Begin

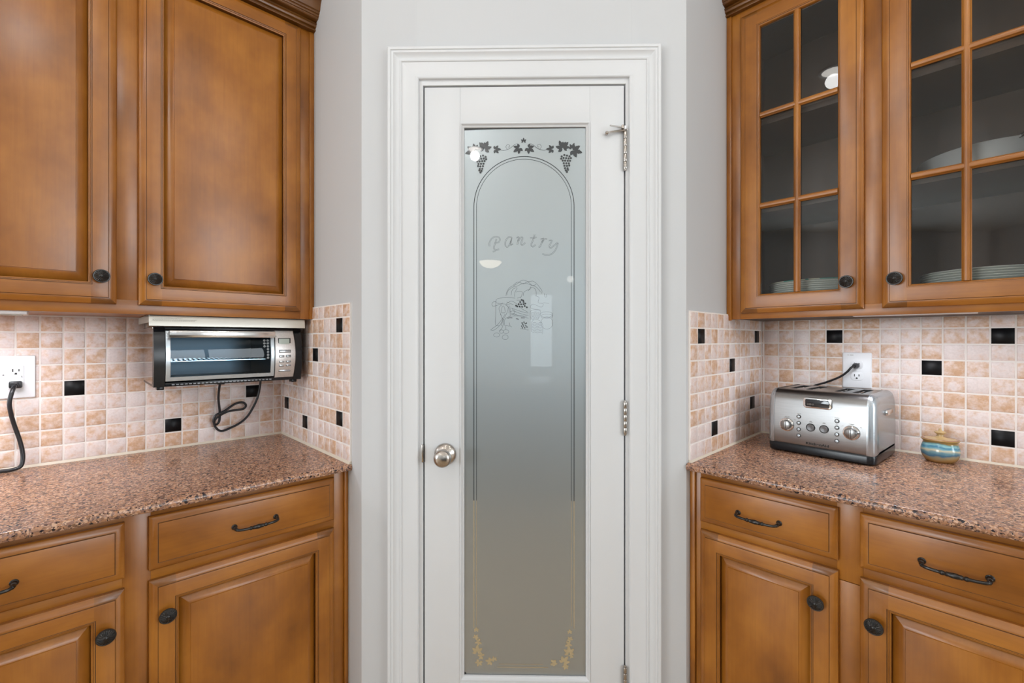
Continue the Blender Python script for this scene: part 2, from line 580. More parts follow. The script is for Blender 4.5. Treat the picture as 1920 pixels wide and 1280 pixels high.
class Thing:
    def __init__(self, name, label, cat, F, origin=(0, 0, 0), group=None, rotz=0.0, kind=None):
        self.o = bpy.data.objects.new(name, None)
        COL.objects.link(self.o)
        self.o.empty_display_size = .05
        self.off = origin
        self.o.matrix_world = F @ Matrix.Translation(origin) @ Matrix.Rotation(rotz, 4, 'Z')
        self.o['label'] = label
        self.o['category'] = cat
        if group: self.o['group'] = group
        if kind: self.o['kind'] = kind

    def part(self, name, mb, mats, parent=None, label=None, kind=None):
        me = mb.mesh(name, mats if isinstance(mats, (list, tuple)) else [mats], self.off)
        return self.link(name, me, parent, label, kind)

    def link(self, name, me, parent=None, label=None, kind=None, loc=None, rot=None, scale=None):
        o = bpy.data.objects.new(name, me)
        COL.objects.link(o)
        o.parent = parent or self.o
        if loc is not None:
            o.location = (loc[0] - self.off[0], loc[1] - self.off[1], loc[2] - self.off[2])
        if rot is not None: o.rotation_euler = rot
        if scale is not None: o.scale = scale
        if label: o['label'] = label
        if kind: o['kind'] = kind
        return o


def single(name, mb, mats, label, cat, F=FW, origin=(0, 0, 0), group=None, kind=None):
    o = bpy.data.objects.new(name, mb.mesh(name, mats if isinstance(mats, (list, tuple)) else [mats], origin))
    COL.objects.link(o)
    o.matrix_world = F @ Matrix.Translation(origin)
    o['label'] = label; o['category'] = cat
    if group: o['group'] = group
    if kind: o['kind'] = kind
    return o


def clip_x(poly, c, keep_low):
    out = []
    for i in range(len(poly)):
        a, b = poly[i], poly[(i + 1) % len(poly)]
        ia = (a[0] <= c) if keep_low else (a[0] >= c)
        ib = (b[0] <= c) if keep_low else (b[0] >= c)
        if ia: out.append(a)
        if ia != ib:
            t = (c - a[0]) / (b[0] - a[0])
            out.append(tuple(a[k] + (b[k] - a[k]) * t for k in range(3)))
    return out


def rings(mb, x0, x1, z0, z1, prof, stile=None, center=None, mats=(0, 1, 2), end_upto=0, glaze=(), gmat=3):
    """nested mitred rectangles; prof = [(inset, y)]; uprights get mats[0], rails mats[1], end grain of the uprights mats[2]"""
    R = [(x0 + i, x1 - i, z0 + i, z1 - i, y) for i, y in prof]
    for k in range(len(R) - 1):
        a, b = R[k], R[k + 1]
        A = [(a[0], a[4], a[2]), (a[1], a[4], a[2]), (a[1], a[4], a[3]), (a[0], a[4], a[3])]
        B = [(b[0], b[4], b[2]), (b[1], b[4], b[2]), (b[1], b[4], b[3]), (b[0], b[4], b[3])]
        for q in range(4):
            poly = [A[q], A[(q + 1) % 4], B[(q + 1) % 4], B[q]]
            if k in glaze:
                mb.face(poly, gmat)
            elif q in (1, 3):
                mb.face(poly, mats[0])
            elif stile is None:
                mb.face(poly, mats[1])
            else:
                lo = clip_x(poly, x0 + stile, True)
                hi = clip_x(poly, x1 - stile, False)
                mid = clip_x(clip_x(poly, x0 + stile, False), x1 - stile, True)
                me_ = mats[2] if k < end_upto else mats[0]
                for pg, mm in ((lo, me_), (mid, mats[1]), (hi, me_)):
                    if len(pg) >= 3: mb.face(pg, mm)
    if center is not None:
        b = R[-1]
        mb.face([(b[0], b[4], b[2]), (b[1], b[4], b[2]), (b[1], b[4], b[3]), (b[0], b[4], b[3])], center)


# ------------------------------------------------------------------ room shell
def structure(name, mb, mats, label, cat, F=FW):
    return single(name, mb, mats, label, cat, F, kind='structure')


mb = MB(); mb.box(-3.9, 3.9, -4.2, 2.6, -.05, 0); structure('floor', mb, M_FLOOR, 'light brown oak plank floor', 'floor')
mb = MB(); mb.box(-3.9, 3.9, -4.2, 2.6, CEIL, CEIL + .05); structure('ceiling', mb, M_CEIL, 'flat white ceiling', 'ceiling')

# left kitchen wall + its tiles come below; the walls are thick slabs
mb = MB(); mb.box(-.12, 4.05, -.10, 0, 0, CEIL)
wall_left = structure('wall_left', mb, M_WALL, 'left kitchen wall behind the worktop with a square tile backsplash', 'wall', FL)
mb = MB(); mb.box(-.11, 0, 0, .7145, 0, CEIL)
wall_left_return = structure('wall_left_return', mb, M_WALL, 'short grey wall between left cabinets and pantry door wall, tiled above the worktop', 'wall', FL)
mb = MB(); mb.box(-4.05, .12, -.10, 0, 0, CEIL)
wall_right = structure('wall_right', mb, M_WALL, 'right kitchen wall behind the toaster with a square tile backsplash', 'wall', FR)
mb = MB(); mb.box(0, .11, 0, .6465, 0, CEIL)
wall_right_return = structure('wall_right_return', mb, M_WALL, 'short grey wall between pantry door wall and right cabinets, tiled above the worktop', 'wall', FR)
DX0, DX1, DZ = -.313, .289, 2.0565          # door opening between the jambs
mb = MB()
for (a, b, c, d) in ((DX1 + .018, .4742, 0, CEIL), (-.4927, DX0 - .018, 0, CEIL), (DX0 - .018, DX1 + .018, DZ + .018, CEIL)):
    mb.face([(a, 0, c), (b, 0, c), (b, 0, d), (a, 0, d)])
    mb.face([(a, -.11, c), (b, -.11, c), (b, -.11, d), (a, -.11, d)])
mb.face([(DX1 + .018, 0, 0), (DX1 + .018, -.11, 0), (DX1 + .018, -.11, DZ), (DX1 + .018, 0, DZ)])
mb.face([(DX0 - .018, 0, 0), (DX0 - .018, -.11, 0), (DX0 - .018, -.11, DZ), (DX0 - .018, 0, DZ)])
structure('wall_center', mb, M_WALL, 'pale grey pantry wall around the white glass door', 'wall', FD)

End

- _Problem requirements_
Scan the lines for the string "part". Copy out each line that matches.

- _Output of the task_
Continue the Blender Python script for this scene: part 2, from line 580. More parts follow. The script is for Blender 4.5. Treat the picture as 1920 pixels wide and 1280 pixels high.
    def part(self, name, mb, mats, parent=None, label=None, kind=None):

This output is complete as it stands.